The ongoing heatwave is starting to burn a hole in Britons’ pockets, as higher food prices linked to scorched harvests across Europe reach shops and restaurants.
“Today I am selling a box of broccoli for £8 but by Monday that could have doubled,” says Paul Murphy, a director of Yes Chef,based at London’s New Covent Garden market, which supplies fruit and vegetables to restaurants in the capital.
“Broccoli is cooking in the fields ... farmers can’t get them out of the ground quick enough before the sun yellows them,” he said. “We’ve not experienced anything like this in decades. The prices we expect to see over the next couple of weeks could be nothing compared with what’s in store for autumn if the heat has done the damage growers think.”

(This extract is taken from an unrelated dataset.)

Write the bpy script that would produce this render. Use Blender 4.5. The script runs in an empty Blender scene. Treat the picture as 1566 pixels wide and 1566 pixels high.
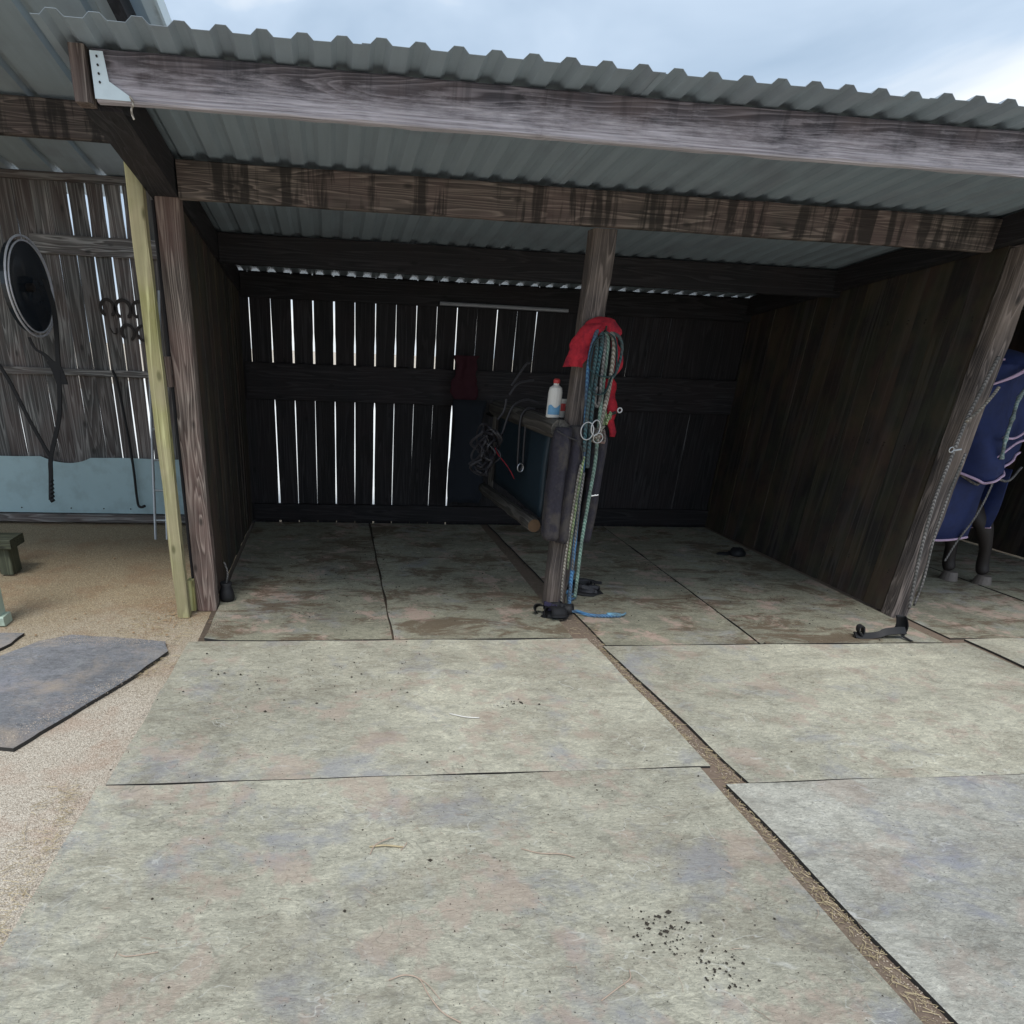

The major supermarkets are partially insulated from sharp price moves by long-term supplier contracts but the price of broccoli on their shelves has already risen by more than a quarter, year on year, according to the Grocer trade journal, while carrots are up 8.3% and onions 3.5%. An iceberg lettuce is now 52p on average compared with 49p this time last year, as some salad suppliers are being forced to ship in produce from the US as soaring temperatures across Europe leave plants wilting in the fields.
Anthony Gardiner from G’s, one of the UK’s largest suppliers of salad leaves to supermarkets, said yields were down, with last weekend’s rain “not significant”.
“The whole of northern Europe has seen higher than average temperatures,” said Gardiner. “Belgian supermarkets are struggling to find lettuce; there are difficulties in Germany and Scandinavia. It varies week on week, but generally the salad industry is having to import from the US or other parts of Europe to meet demand.”
By comparison, Murphy reports bumper supplies of tomatoes, cucumbers and peppers, which are grown under glass.
British wheat farmers are also fearful after the driest start to summer on record, with crops expected to fall to a five-year low. The searing heat has also devastated wheat crops in northern European.
The German Farmers’ Association expects this year’s winter wheat harvest to be the smallest since 2003. The crop, wilted by the highest May temperatures since 1881, is expected to shrink 25% this year to 18m tons.
Wheat production across the EU is expected to fall below 130m tons for the first time in six years, according to cereal market analysts at Stratégie Grains. The bloc is the world’s largest wheat grower with the grain a key ingredient in staples such as bread, biscuits and breakfast cereals. “The situation is catastrophic in northern Europe,” said Stratégie Grains head analyst, Andrée Defois.
Wheat prices have surged more than 20% on European and US markets in the past three weeks as worries ave mounted over global supplies, but analysts say high stocks and other grain crops could compensate for part of the shortfall.
The price of beer could also rise in the coming months as the malting barley crop, which is used to ferment the brew as well as provide flavour and colour, has been a casualty. Expectations of a tightening supply has sent the wholesale price of European malting barley to a five-year high of €236 per tonne.